I’m searching for Jesus. I can’t find Him anywhere, it seems, and I’m always chasing after whatever it is that last made me feel good. Like writing this blog. Last night it felt really good to write. Tonight it doesn’t feel very good but I’m doing it anyway because it makes me feel like I get to experience that same feeling again. I don’t know what to do to make Jesus come to me. In the past, all I had to do was just think about Him, and He would be there. But nowadays, I can’t feel His presence anywhere. And the ugliness of the world out there seems to only exacerbate the problem. It doesn’t look bright and beautiful out there anymore, it doesn’t look like my Father’s world.

I need Jesus, that much I know is true. What do you do when you can’t find the very thing you so desperately need? If only I could go back in time. I know exactly what I would do. No, I’m not going to tell you. It’s a very private thing. Just know this- I would give anything to be able to go back and do it. My suffering would cease immediately if I could go back in time and redo it. It’s endlessly frustrating that I can’t. My entire life would change in an instant. I am so miserable right now, I would give anything to be able to fix it. It would start with being able to talk with Jesus again. I used to be so close to him. But now I feel further and further away from him, and can only feel the all-encompassing fear that goes with it. I found my miraculous medal today. I’m still wearing it. If only it would work a miracle for me, so that I could find Jesus.

I haven’t felt the presence of God in fourteen years. That’s a really long time. And it’s worse now than ever before. It doesn’t make sense that the day after I rededicate my life to Christ, I would have the worst psychotic episode of my life. But that’s precisely what happened. I would give anything to be able to feel the presence of God again. One of my close friends, the one who was there with me when this all began, has stopped believing in God and no longer goes to church. It’s frustrating, because I want to talk to her about all this, but now I can’t. It breaks my heart that she no longer has faith.

I know exactly why I’m dealing with my mental health issues. It’s because of that one thing that I did which I wish I could go back and fix. If I had done things differently, none of this would be happening.

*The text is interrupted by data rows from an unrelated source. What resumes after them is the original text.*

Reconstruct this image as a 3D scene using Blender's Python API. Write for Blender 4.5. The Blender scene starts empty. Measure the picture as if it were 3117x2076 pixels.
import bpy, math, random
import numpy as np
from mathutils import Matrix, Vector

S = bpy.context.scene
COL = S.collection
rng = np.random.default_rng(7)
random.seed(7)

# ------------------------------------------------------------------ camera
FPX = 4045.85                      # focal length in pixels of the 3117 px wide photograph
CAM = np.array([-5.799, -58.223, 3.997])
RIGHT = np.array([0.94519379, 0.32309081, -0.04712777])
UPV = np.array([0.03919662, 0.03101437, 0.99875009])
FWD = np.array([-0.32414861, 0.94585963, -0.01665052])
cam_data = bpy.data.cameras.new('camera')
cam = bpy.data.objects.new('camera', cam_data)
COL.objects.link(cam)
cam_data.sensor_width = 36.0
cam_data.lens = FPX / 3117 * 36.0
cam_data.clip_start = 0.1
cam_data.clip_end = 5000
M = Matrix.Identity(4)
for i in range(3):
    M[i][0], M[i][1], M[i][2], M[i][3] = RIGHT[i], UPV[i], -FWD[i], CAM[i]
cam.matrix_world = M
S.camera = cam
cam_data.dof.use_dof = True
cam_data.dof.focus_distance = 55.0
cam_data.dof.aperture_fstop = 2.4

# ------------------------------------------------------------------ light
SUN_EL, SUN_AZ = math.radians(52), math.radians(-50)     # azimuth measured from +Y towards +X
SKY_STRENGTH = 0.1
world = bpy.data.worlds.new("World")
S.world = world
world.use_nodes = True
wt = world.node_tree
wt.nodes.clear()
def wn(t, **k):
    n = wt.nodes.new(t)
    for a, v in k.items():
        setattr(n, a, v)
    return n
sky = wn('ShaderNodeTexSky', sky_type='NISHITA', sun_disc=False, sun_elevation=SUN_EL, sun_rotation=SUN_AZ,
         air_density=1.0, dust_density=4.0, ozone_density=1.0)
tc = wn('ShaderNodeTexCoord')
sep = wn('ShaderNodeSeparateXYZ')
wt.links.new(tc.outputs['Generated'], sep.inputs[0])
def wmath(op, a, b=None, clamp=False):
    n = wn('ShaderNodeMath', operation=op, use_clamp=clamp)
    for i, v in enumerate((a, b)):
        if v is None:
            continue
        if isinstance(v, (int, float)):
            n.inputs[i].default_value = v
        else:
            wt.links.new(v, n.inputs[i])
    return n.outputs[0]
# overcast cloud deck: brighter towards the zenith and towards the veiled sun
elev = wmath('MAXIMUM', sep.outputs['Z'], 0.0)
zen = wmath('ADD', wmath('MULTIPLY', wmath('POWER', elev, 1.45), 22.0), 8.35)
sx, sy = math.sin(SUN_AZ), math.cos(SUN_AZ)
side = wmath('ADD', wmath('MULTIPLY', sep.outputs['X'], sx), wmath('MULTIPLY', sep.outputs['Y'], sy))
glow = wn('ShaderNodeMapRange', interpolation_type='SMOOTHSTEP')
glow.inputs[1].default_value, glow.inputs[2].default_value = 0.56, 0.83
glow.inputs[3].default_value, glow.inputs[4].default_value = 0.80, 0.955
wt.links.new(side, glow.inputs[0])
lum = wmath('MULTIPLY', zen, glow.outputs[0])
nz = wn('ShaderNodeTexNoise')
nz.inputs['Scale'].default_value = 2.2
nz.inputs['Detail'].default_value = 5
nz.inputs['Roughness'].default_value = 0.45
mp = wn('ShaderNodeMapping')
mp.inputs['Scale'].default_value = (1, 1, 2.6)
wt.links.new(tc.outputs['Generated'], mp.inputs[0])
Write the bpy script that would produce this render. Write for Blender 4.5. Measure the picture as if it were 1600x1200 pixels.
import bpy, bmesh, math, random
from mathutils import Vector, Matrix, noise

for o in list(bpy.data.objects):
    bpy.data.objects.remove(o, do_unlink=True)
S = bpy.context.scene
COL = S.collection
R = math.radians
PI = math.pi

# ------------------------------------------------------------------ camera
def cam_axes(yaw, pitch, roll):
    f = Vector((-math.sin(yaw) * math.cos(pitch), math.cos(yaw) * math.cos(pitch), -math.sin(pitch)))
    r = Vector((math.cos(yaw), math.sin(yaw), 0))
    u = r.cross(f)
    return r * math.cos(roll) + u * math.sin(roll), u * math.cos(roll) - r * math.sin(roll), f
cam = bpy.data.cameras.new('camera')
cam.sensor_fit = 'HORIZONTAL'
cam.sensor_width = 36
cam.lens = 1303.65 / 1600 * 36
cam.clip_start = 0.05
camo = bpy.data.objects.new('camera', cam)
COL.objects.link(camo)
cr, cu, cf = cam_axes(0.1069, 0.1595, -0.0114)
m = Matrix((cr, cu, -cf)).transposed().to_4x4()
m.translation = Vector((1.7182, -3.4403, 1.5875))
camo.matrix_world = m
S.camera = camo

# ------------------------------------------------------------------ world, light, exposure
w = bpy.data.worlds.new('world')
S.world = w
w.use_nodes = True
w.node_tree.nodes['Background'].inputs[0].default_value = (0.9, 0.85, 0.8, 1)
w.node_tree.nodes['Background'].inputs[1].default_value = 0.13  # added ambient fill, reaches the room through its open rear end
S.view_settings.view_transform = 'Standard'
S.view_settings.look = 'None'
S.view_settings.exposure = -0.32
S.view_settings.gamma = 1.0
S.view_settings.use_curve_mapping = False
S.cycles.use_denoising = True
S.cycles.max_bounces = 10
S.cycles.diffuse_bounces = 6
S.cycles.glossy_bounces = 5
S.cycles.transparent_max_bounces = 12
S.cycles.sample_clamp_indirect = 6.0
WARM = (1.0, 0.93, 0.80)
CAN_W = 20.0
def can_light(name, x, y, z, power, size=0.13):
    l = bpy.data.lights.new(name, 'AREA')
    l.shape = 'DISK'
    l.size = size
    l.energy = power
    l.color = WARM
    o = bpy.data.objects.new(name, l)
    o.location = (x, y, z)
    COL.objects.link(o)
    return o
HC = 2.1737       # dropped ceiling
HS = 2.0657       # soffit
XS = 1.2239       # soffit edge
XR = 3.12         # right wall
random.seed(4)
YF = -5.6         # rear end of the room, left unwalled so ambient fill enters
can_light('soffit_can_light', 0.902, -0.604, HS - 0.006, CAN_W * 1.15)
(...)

The problem is, no one believes me. My friend, the one who was there with me when it happened, doesn’t believe me. She seems to think that my mental health would have gone south regardless. Not true. I can trace it exactly to that time. I know without a doubt that I would be fine today if it weren’t for that. It is so, so frustrating because I can’t do a darn thing about it. I’m not going to give up the search for Jesus though. I’m going to find Him if it kills me.